(Scene script records)

────────────────

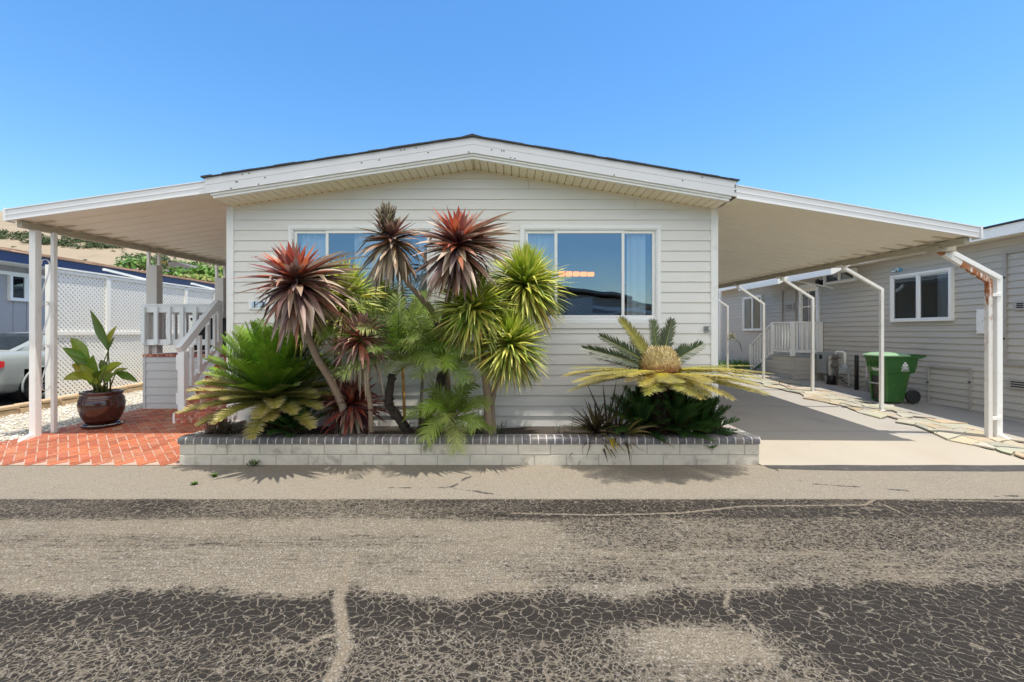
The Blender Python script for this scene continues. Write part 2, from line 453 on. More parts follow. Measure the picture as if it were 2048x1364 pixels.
# seal coat with craquelure
warp = h.n('ShaderNodeVectorMath', operation='MULTIPLY_ADD')
h.link(h.noise(v, 7, 3, out=1), warp.inputs[0]); warp.inputs[1].default_value = (.14, .14, 0); h.link(v, warp.inputs[2])
e1 = h.voro(warp.outputs[0], 17, 'DISTANCE_TO_EDGE')
e2 = h.voro(warp.outputs[0], 27, 'DISTANCE_TO_EDGE')
sl = h.attr('seal')
body = h.math('ADD', h.math('ADD', sl, h.math('MULTIPLY_ADD', mid, .55, -.28)), h.math('MULTIPLY_ADD', streak, 1.05, -.525))
rag = h.noise(h.geo(scale=(1, 1.4, 1)), 6.5, 6, .7)
body = h.math('ADD', h.math('ADD', body, h.math('MULTIPLY_ADD', grain, 1.25, -.625)), h.math('MULTIPLY_ADD', rag, .6, -.3))
wear = h.math('SUBTRACT', 1.08, sl)
w1 = h.math('MAXIMUM', h.math('MULTIPLY_ADD', wear, .10, .006), .012)
w1 = h.math('MULTIPLY', w1, h.math('MULTIPLY_ADD', h.noise(v, 3.5, 3), 1.9, .0))
w1 = h.math('MULTIPLY', w1, h.step(h.noise(v, 2.3, 4, .6), .30, .48))
c1 = h.step(e1, h.math('MULTIPLY', w1, .5), h.math('ADD', w1, .042))
w2 = h.math('MULTIPLY', h.math('MAXIMUM', h.math('MULTIPLY_ADD', wear, .22, -.03), 0.0), h.math('MULTIPLY_ADD', h.noise(v, 5, 3), 2.0, .0))
c2 = h.step(e2, h.math('MULTIPLY', w2, .5), h.math('ADD', w2, .05))
c2 = h.math('MAXIMUM', c2, h.step(w2, .03, .0))
dark = h.math('MULTIPLY', h.step(body, .34, .66), h.math('MULTIPLY_ADD', h.math('MULTIPLY', c1, c2), .76, .24))
wob = h.math('MULTIPLY_ADD', mid, .05, -.025)
k1 = h.step(h.math('ADD', h.attr('crack'), wob), .05, .022)
k2 = h.step(h.math('ADD', h.attr('crackthin'), wob), .022, .008)
dark = h.math('MULTIPLY', dark, h.math('SUBTRACT', 1.0, h.math('MAXIMUM', k1, k2)))
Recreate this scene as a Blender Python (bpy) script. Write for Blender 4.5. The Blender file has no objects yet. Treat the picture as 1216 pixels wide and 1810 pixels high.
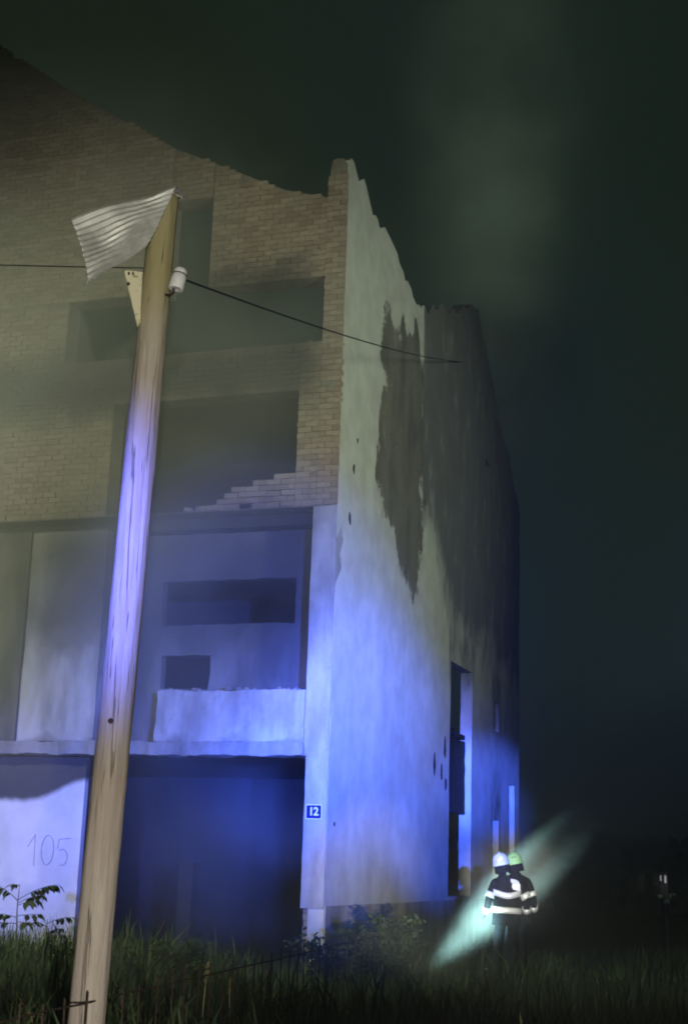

────────────────

**THE PROBLEM**. Quote the full listing above word for word; exclude every picture from the copy.

**WRITTEN RESPONSE**.
The Blender Python script for this scene continues. Write part 2, from line 453 on. More parts follow. Measure the picture as if it were 2048x1364 pixels.
# seal coat with craquelure
warp = h.n('ShaderNodeVectorMath', operation='MULTIPLY_ADD')
h.link(h.noise(v, 7, 3, out=1), warp.inputs[0]); warp.inputs[1].default_value = (.14, .14, 0); h.link(v, warp.inputs[2])
e1 = h.voro(warp.outputs[0], 17, 'DISTANCE_TO_EDGE')
e2 = h.voro(warp.outputs[0], 27, 'DISTANCE_TO_EDGE')
sl = h.attr('seal')
body = h.math('ADD', h.math('ADD', sl, h.math('MULTIPLY_ADD', mid, .55, -.28)), h.math('MULTIPLY_ADD', streak, 1.05, -.525))
rag = h.noise(h.geo(scale=(1, 1.4, 1)), 6.5, 6, .7)
body = h.math('ADD', h.math('ADD', body, h.math('MULTIPLY_ADD', grain, 1.25, -.625)), h.math('MULTIPLY_ADD', rag, .6, -.3))
wear = h.math('SUBTRACT', 1.08, sl)
w1 = h.math('MAXIMUM', h.math('MULTIPLY_ADD', wear, .10, .006), .012)
w1 = h.math('MULTIPLY', w1, h.math('MULTIPLY_ADD', h.noise(v, 3.5, 3), 1.9, .0))
w1 = h.math('MULTIPLY', w1, h.step(h.noise(v, 2.3, 4, .6), .30, .48))
c1 = h.step(e1, h.math('MULTIPLY', w1, .5), h.math('ADD', w1, .042))
w2 = h.math('MULTIPLY', h.math('MAXIMUM', h.math('MULTIPLY_ADD', wear, .22, -.03), 0.0), h.math('MULTIPLY_ADD', h.noise(v, 5, 3), 2.0, .0))
c2 = h.step(e2, h.math('MULTIPLY', w2, .5), h.math('ADD', w2, .05))
c2 = h.math('MAXIMUM', c2, h.step(w2, .03, .0))
dark = h.math('MULTIPLY', h.step(body, .34, .66), h.math('MULTIPLY_ADD', h.math('MULTIPLY', c1, c2), .76, .24))
wob = h.math('MULTIPLY_ADD', mid, .05, -.025)
k1 = h.step(h.math('ADD', h.attr('crack'), wob), .05, .022)
k2 = h.step(h.math('ADD', h.attr('crackthin'), wob), .022, .008)
dark = h.math('MULTIPLY', dark, h.math('SUBTRACT', 1.0, h.math('MAXIMUM', k1, k2)))
Recreate this scene as a Blender Python (bpy) script. Write for Blender 4.5. The Blender file has no objects yet. Treat the picture as 1216 pixels wide and 1810 pixels high.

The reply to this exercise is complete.